Reading last week on Working Knowledge @ Harvard I came across a gem of an article from quite a collection of minds- the uber-smart author of the Innovator's Dilemma, the co-founder of Intuit, and the Chief Strategy Officer of the Advertising Research Federation. What drew me in was this editor's note:
Marketers have lost the forest for the trees, focusing too much on creating products for narrow demographic segments rather than satisfying needs.
Naturally, this being a Harvard pub, the editor referenced the legendary HBS marketing mind credited with popularizing the notion that people don't want to buy drills, they want to make holes. Anyone who's heard us speak can attest to how much we agree, and how often we've used his metaphor. But I was still stuck on the note, and as I continued the article, my disagreement with their collective contention grew. While I would never question their academic (and corporate) intellect, I have to challenge a few assumptions.
Are marketers responsible for creating products?
Is polling demographic subsets of a customer base the same as understanding one's customers?
The article ultimately leads to a conclusion I'd agree with emphatically (although I find the metaphor of problem/solution more effective than their choice of job/employee)- to sell more products, marketers must better understand the needs of their customers, and how their products resolve these needs.
But the notion that understanding the customer is secondary to understanding the product is fallible- understanding the product is understanding the customer. Putting together groups of "target demographics" has no value toward understanding the customer.

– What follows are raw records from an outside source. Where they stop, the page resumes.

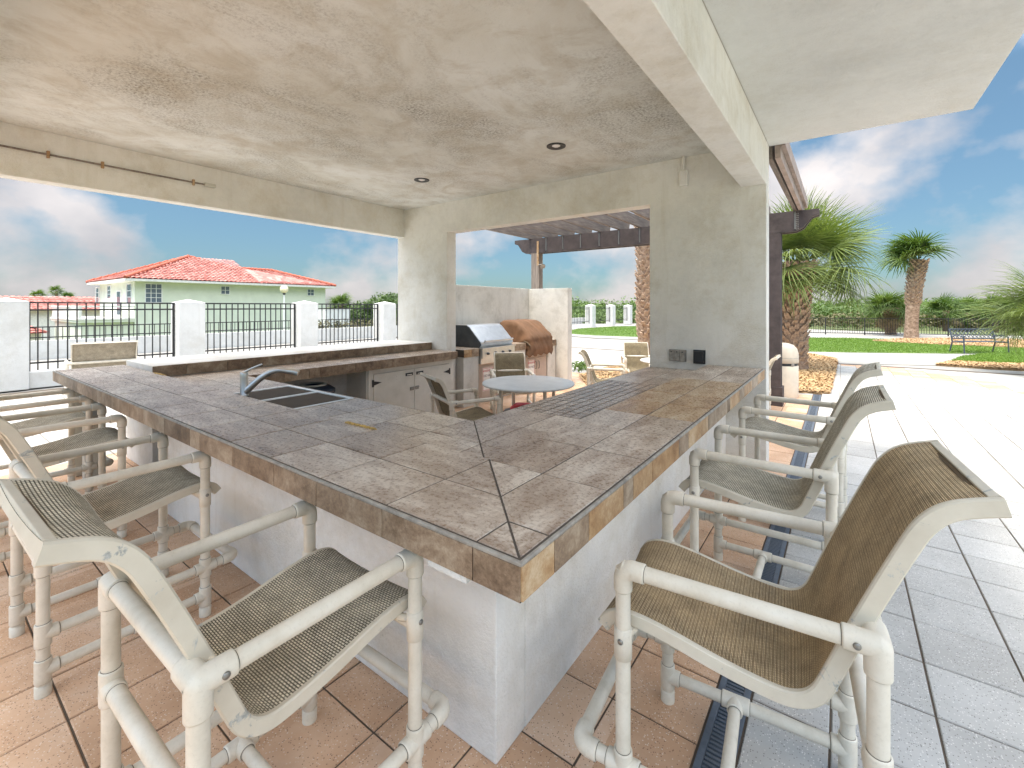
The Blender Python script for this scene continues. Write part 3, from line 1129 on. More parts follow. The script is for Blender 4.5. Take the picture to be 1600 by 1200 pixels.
def build_bar():
    t = thing('bar_counter', 'tiled stone-look L-shaped bar counter on white stucco base', 'bar counter')
    # stucco base
    MB().span((-4.75, 1.337, 0), (-1.054, 1.53, 0.955), bev=0.008).build('base_wall', 'stucco_white', t)
    MB().span((-1.27, 1.531, 0), (-1.0545, 5.499, 0.955), bev=0.004).build('base_wall', 'stucco_white', t)
    for x in (-6.35, -5.9):
        MB().span((x - 0.05, 1.06, 0), (x + 0.05, 1.16, 0.955), bev=0.006).build('support_post', 'ring_pale', t)
    MB().span((-5.2, 2.0, 0), (-1.95, 2.17, 0.87)).build('inner_wall', 'stucco_white', t)
    MB().span((-1.88, 2.17, 0), (-1.75, 5.49, 0.87)).build('inner_wall', 'stucco_white', t)
    # substrate slabs, 9 mm under the tile face
    m = MB()
    m.prism([(BX - LA + .006, BY + .006), (BX - .006, BY + .006), (BX - .006, BY + RA), (BX - W1 + .004, BY + RA), (BX - W1 + .004, BY + W1 - .004), (BX - LA + .006, BY + W1 - .004)], 0.957, ZR - 0.0025)
    m.build('raised_slab', 'grout', t)
    m = MB()
    xl = -5.72
    m.prism([(xl, BY + W1 - .003), (BX - W1 + .003, BY + W1 - .003), (BX - W1 + .003, BY + RA), (BX - W2 + .006, BY + RA), (BX - W2 + .006, BY + W2 - .006), (xl, BY + W2 - .006)], 0.872, ZL - 0.0025)
    m.build('lower_slab', 'grout', t)
    # raised top: two rows of tile each arm, mitred at the corner
    rows = [(0.012, 0.292), (0.292, W1)]
    for arm, ln, mat in (('left', LA, 'stone_tile_x'), ('right', RA, 'stone_tile_y')):
        us = [0.0] + [0.163 + 0.4 * k for k in range(40)]
        us = [u for u in us if u < ln - 0.05] + [ln]
        for r0, r1 in rows:
            for u0, u1 in zip(us[:-1], us[1:]):
                q = clip_half([(u0, r0), (u1, r0), (u1, r1), (u0, r1)], -1, 1, 0)
                mm = mat
                if arm == 'right' and 1.7 < (u0 + u1) / 2 < 3.25:
                    mm = 'rust_tile'
                tile_piece(t, [arm_pt(arm, *p) for p in q], 1.045, ZR, mm)
        # fascia tiles
        u = 0.0
        first = True
        while u < ln - 0.02:
            w = 0.163 if first else rng.choice([0.29, 0.4, 0.4, 0.33, 0.14]) if arm == 'left' else rng.choice([0.29, 0.1, 0.18, 0.4, 0.22])
            w = min(w, ln - u)
            orange = (arm == 'right' and (first or rng.random() < 0.28)) or (arm == 'left' and rng.random() < 0.10)
            m = MB()
            if arm == 'left':
                m.box((0, 0, 0), (w - 0.004, 0.011, 0.094), bev=0.0015)
                loc = (BX - u - w / 2, BY + 0.0005, 1.012)
            else:
                m.box((0, 0, 0), (0.011, w - 0.004, 0.094), bev=0.0015)
                loc = (BX - 0.0005, BY + u + w / 2, 1.012)
            m.build('fascia_tile', 'fascia_orange' if orange else 'fascia_tile', t, loc)
            u += w
            first = False
    for k in range(2):
        MB().box((0, 0, 0), (0.011, 0.28, 0.094), bev=0.0015).build('fascia_tile', 'fascia_tile', t, (BX - LA, BY + 0.15 + k * 0.285, 1.012))
    # grey quarter-round trim along the outer top edges
    tr = [(0.0, -0.009), (0.0, -0.003), (0.003, 0.0005), (0.010, 0.001), (0.010, -0.009)]
    m = MB()
    m.extrude([(BY - 0.006 + a, ZR + b) for a, b in tr], 0, BX - LA, BX + 0.004)
    m.build('edge_trim', 'trim_grey', t)
    m = MB()
    m.extrude([(BX + 0.006 - a, ZR + b + 0.0004) for a, b in tr], 1, BY - 0.004, BY + RA)
    m.build('edge_trim', 'trim_grey', t)
    # riser strip and lower top
    for arm, ln, mat in (('left', 5.05, 'stone_tile_x'), ('right', RA, 'stone_tile_y')):
        us = [W1] + [0.90 + 0.4 * k for k in range(40)]
        us = [u for u in us if u < ln - 0.05] + [ln]
        for r0, r1 in ((W1 + 0.002, 0.905), (0.905, W2)):
            for u0, u1 in zip(us[:-1], us[1:]):
                q = clip_half([(u0, r0), (u1, r0), (u1, r1), (u0, r1)], -1, 1, 0)
                if arm == 'right' and 1.60 < (u0 + u1) / 2 < 3.30:
                    continue
                if arm == 'left':
                    # leave the sink cut-out (u 2.50-3.52, w 0.66-1.21)
                    s0, s1, v0, v1 = 2.515, 3.485, 0.672, 1.195
                    pcs = []
                    if u1 <= s0 or u0 >= s1:
                        pcs = [q]
                    else:
                        rect = lambda a, b, c, d: [(a, c), (b, c), (b, d), (a, d)]
                        ia, ib = max(u0, s0), min(u1, s1)
                        if u0 < s0:
                            pcs.append(rect(u0, s0, r0, r1))
                        if u1 > s1:
                            pcs.append(rect(s1, u1, r0, r1))
                        if r0 < v0:
                            pcs.append(rect(ia, ib, r0, min(r1, v0)))
                        if r1 > v1:
                            pcs.append(rect(ia, ib, max(r0, v1), r1))
                    for p_ in pcs:
                        tile_piece(t, [arm_pt(arm, *p) for p in p_], 0.97, ZL, mat)
                else:
                    tile_piece(t, [arm_pt(arm, *p) for p in q], 0.97, ZL, mat)
        # inner fascia
        u = W2
        while u < ln - 0.05:
            w = min(0.4, ln - u)
            m = MB()
            if arm == 'left':
                m.box((0, 0, 0), (w - 0.004, 0.011, 0.12), bev=0.0015)
                loc = (BX - u - w / 2, BY + W2, 0.934)
            else:
                m.box((0, 0, 0), (0.011, w - 0.004, 0.12), bev=0.0015)
                loc = (BX - W2, BY + u + w / 2, 0.934)
            m.build('fascia_tile', 'fascia_tile', t, loc)
            u += w
    # mosaic field on the right lower top
    nw, nu = 9, 21
    a0, a1, b0, b1 = W1 + 0.002, W2, 1.70, 3.30
    dw, du = (a1 - a0) / nw, (b1 - b0) / nu
    me = MB().prism([(-dw / 2 + .0055, -du / 2 + .0055), (dw / 2 - .0055, -du / 2 + .0055), (dw / 2 - .0055, du / 2 - .0055), (-dw / 2 + .0055, du / 2 - .0055)], -0.018, 0.0, 0.002).mesh('mosaic_tile', 'mosaic_tile', fix=False)
    for i in range(nw):
        for j in range(nu):
            x, y = arm_pt('right', b0 + du * (j + .5), a0 + dw * (i + .5))
            put('mosaic_tile', me, t, (x, y, ZL + rng.uniform(-.0004, .0010)))
    # exposed mortar where the raised inner edge has chipped away
    for u, ln in ((4.75, 0.26), (1.50, 0.26)):
        x, y = arm_pt('left', u, W1)
        m = MB()
        m.span((-ln / 2, -0.012, -0.06), (ln / 2, 0.012, 0.0015), bev=0.004)
        for k in range(6):
            m.box((-ln / 2 + (k + .5) * ln / 6, rng.uniform(-.012, -.004), 0.002), (ln / 8, 0.022, 0.010), bev=0.002)
        m.build('chipped_mortar', 'mortar_yellow', t, (x, y, ZR - 0.001))
    # loose bracket under the near front lip
    m = MB()
    m.span((-0.10, -0.02, -0.02), (0.06, 0.0, 0.0), bev=0.003)
    m.build('under_lip_strip', 'stucco_white', t, (-0.93, 0.985, 0.958))


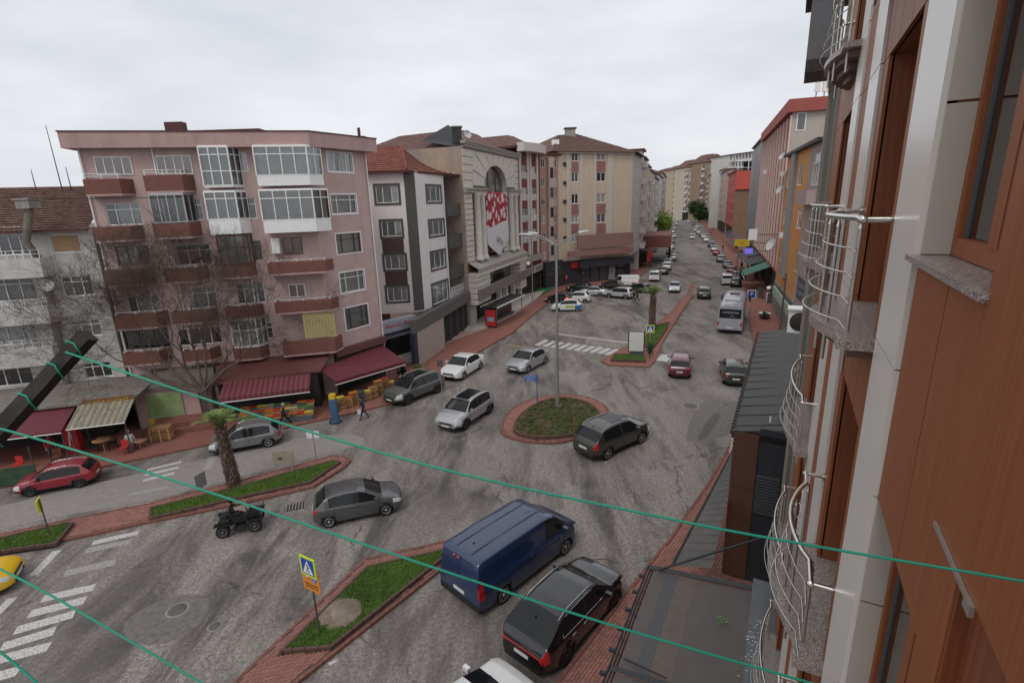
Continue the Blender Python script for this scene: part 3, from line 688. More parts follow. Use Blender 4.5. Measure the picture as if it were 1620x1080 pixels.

Considering the "typical customer" provides no insights into who the real customers are.
A marketer's job is not to re-create and re-design the product; that's Product Development and Engineering's responsibility. A marketer's first job is to:
- understand the customers whose problems are solved by their product, not those whose could be
- to consider all the various angles of approach these potential customers can take toward the product, and all the various handles of information they can use to consider their purchase
- to allow the potential customer to control the experience, and plan the communication that answers their questions, empathizes with their situation (their context), and demonstrates how their needs are met
To understand the product is to understand the needs of the customer.